News and Opinion from Sisters, Oregon
Sisters High School Chemistry class sent their work aloft in the annual weather balloon launch at the Sisters Eagle Airport, led by teacher Rima Givot on Wednesday, May 15.
The launch focuses on giving students a hands-on experience to integrate their learning into real-world applications. The students are prompted to brainstorm an experiment that they'd like to send up on the weather balloons; they're then paired up with classmates who have similar ideas.
Each of the two balloons goes up 8,000 feet into the stratosphere, and student experiments are exposed to high UV rays, freezing temperatures, and low pressures.
"The brainstorming process was a hard balance of expanding on past ideas and building my own, but it led to me doing my own research. It was beneficial because I learned a lot about past experiments that gave me the foundation for my own," said sophomore Teagen Welsh.
This event first began in 2015. Since then, the payload that the experiments are sent up on have progressed dramatically, and student ideas have only become more creative.
Heidi Dixon was a student teacher who aided Givot in 2015 during the initial launch and is now a science teacher at La Pine High School.
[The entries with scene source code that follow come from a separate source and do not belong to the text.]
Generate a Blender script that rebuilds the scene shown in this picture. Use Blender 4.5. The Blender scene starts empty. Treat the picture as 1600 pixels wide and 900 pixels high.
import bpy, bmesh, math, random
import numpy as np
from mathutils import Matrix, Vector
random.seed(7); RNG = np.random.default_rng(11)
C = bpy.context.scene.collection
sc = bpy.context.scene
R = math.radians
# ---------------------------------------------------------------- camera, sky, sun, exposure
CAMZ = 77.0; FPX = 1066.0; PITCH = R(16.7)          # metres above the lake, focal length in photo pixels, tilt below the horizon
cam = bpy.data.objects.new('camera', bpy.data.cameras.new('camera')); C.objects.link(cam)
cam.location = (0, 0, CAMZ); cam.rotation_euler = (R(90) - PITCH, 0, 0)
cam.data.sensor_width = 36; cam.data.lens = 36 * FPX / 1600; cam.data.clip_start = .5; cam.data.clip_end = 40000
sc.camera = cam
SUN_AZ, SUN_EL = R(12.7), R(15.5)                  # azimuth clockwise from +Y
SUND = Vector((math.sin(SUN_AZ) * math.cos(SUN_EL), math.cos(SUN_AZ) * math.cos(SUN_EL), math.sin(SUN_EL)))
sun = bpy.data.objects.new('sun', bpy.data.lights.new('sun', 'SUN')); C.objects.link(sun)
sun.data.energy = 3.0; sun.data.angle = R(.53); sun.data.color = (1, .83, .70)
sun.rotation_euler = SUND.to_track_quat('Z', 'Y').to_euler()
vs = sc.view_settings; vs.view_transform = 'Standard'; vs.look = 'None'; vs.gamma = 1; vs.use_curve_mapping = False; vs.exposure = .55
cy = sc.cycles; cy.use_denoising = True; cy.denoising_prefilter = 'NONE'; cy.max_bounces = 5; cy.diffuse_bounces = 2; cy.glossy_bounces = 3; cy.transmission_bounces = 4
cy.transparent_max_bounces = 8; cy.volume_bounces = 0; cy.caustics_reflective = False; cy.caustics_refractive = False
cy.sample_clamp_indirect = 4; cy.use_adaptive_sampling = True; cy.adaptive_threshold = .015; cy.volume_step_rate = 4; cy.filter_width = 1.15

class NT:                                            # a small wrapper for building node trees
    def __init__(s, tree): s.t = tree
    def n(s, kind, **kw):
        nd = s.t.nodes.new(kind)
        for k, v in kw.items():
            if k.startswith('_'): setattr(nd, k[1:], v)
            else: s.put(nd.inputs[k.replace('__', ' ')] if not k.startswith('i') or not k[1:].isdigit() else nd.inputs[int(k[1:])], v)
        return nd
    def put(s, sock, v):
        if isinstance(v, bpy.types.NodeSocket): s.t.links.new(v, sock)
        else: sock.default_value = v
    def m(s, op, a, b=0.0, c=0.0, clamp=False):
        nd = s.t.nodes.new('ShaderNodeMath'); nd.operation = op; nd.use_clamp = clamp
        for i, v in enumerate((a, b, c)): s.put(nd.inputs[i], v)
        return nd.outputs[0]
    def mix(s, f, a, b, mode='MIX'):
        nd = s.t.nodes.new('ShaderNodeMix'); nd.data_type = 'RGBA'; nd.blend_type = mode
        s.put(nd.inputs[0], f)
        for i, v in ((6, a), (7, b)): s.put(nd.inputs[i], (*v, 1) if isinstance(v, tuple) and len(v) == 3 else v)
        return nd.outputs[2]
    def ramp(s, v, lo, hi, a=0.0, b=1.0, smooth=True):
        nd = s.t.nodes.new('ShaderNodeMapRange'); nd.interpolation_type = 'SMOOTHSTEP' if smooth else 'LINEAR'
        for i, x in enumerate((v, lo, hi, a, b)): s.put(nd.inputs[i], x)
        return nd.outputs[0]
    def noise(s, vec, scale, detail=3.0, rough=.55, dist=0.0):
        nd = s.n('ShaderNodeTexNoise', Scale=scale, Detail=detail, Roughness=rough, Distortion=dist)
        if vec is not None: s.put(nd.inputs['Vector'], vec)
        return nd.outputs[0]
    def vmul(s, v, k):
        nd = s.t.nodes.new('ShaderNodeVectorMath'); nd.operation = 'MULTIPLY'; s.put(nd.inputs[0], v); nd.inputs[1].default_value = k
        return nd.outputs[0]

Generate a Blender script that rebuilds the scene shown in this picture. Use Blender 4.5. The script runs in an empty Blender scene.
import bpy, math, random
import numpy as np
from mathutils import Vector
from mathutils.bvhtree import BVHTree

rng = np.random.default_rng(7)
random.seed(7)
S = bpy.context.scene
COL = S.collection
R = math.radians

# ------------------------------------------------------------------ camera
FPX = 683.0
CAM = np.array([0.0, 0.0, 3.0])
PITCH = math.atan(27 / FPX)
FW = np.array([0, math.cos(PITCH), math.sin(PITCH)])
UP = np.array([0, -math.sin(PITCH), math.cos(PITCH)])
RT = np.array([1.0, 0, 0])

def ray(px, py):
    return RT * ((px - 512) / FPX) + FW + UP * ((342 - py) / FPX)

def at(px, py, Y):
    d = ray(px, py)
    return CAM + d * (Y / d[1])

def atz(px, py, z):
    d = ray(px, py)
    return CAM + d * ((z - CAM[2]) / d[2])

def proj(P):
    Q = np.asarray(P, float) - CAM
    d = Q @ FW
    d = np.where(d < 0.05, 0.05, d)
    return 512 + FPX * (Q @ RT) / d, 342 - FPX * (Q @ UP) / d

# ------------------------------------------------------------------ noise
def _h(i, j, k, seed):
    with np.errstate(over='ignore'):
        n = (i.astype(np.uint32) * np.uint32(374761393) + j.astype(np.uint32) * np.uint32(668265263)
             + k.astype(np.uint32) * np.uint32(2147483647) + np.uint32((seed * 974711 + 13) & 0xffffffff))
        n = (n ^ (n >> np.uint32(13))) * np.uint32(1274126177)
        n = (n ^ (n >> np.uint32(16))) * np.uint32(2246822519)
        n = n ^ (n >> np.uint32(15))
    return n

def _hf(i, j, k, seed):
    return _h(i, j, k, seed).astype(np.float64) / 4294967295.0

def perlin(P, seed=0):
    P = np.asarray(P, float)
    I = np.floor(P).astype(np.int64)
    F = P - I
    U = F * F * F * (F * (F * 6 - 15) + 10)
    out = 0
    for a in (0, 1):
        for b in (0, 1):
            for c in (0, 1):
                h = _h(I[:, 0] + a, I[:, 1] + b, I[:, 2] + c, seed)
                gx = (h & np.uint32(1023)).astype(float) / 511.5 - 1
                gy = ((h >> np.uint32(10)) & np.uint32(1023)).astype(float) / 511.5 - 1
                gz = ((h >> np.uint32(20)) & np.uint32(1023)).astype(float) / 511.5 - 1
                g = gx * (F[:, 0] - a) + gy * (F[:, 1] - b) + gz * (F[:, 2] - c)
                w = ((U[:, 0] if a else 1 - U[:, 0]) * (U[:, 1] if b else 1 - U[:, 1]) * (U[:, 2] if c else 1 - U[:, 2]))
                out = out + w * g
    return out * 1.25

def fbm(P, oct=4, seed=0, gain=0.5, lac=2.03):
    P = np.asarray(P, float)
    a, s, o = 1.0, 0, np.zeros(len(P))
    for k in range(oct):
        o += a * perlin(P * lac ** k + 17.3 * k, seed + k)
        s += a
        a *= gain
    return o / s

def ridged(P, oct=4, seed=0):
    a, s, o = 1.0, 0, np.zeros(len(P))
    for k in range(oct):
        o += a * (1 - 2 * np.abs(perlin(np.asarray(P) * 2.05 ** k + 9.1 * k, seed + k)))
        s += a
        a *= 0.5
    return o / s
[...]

"It's amazing to see how far the launches have come. The first year we did this we didn't even have parachutes and the GoPro didn't turn on...I think this experience allows students to be scientists. It ties into main chemistry standards and it's an opportunity for everyone to learn," she said as she watched the students prepare.
The goal of the launch is to give students a chance to think outside the box. The teams either focus on working on an experiment, managing the project, or designing the parachute, payload, or other additional materials.
This endeavor was aided by funding from Battelle, contributions from Steve Peterzen of ISTAR (International Science Technology and Research), Rod Moorehead, Chris McDougal, Thomas Jeffrey, Ron Thorkildson, and the support of Sisters Eagle Airport.
As a result of this support the students were pushed to their creative limits. For the first time this year student Joseph Derksen and mentor Chris McDougal collaborated on building a UV ray sensor to instate on the payload.
After the launch at 8 a.m., a small group of chemistry students participated in the retrieval trip. Each of the balloons were trackable through APRS and SPOT trackers.
The group only had to hike a short while from the road to find them after driving and trailing their location. The first balloon was easy to obtain, found in an empty clearing, but the second had gotten stuck in a tree branch about 30 feet up.
The team eventually got it down, and made it back to the school around 5:30 p.m.
"My favorite part was probably watching the APRS trackers, our bus was really competitive to see which period balloon landed first and which went the highest and fastest. I really just enjoyed the company around me," said sophomore Sophie Gerke.
The class is now working on analyzing their data and creating a presentation on what they've learned. Some of the students are volunteering to help students at Warm Springs with their upcoming weather balloon launch, inspired by Sisters High School, later this week.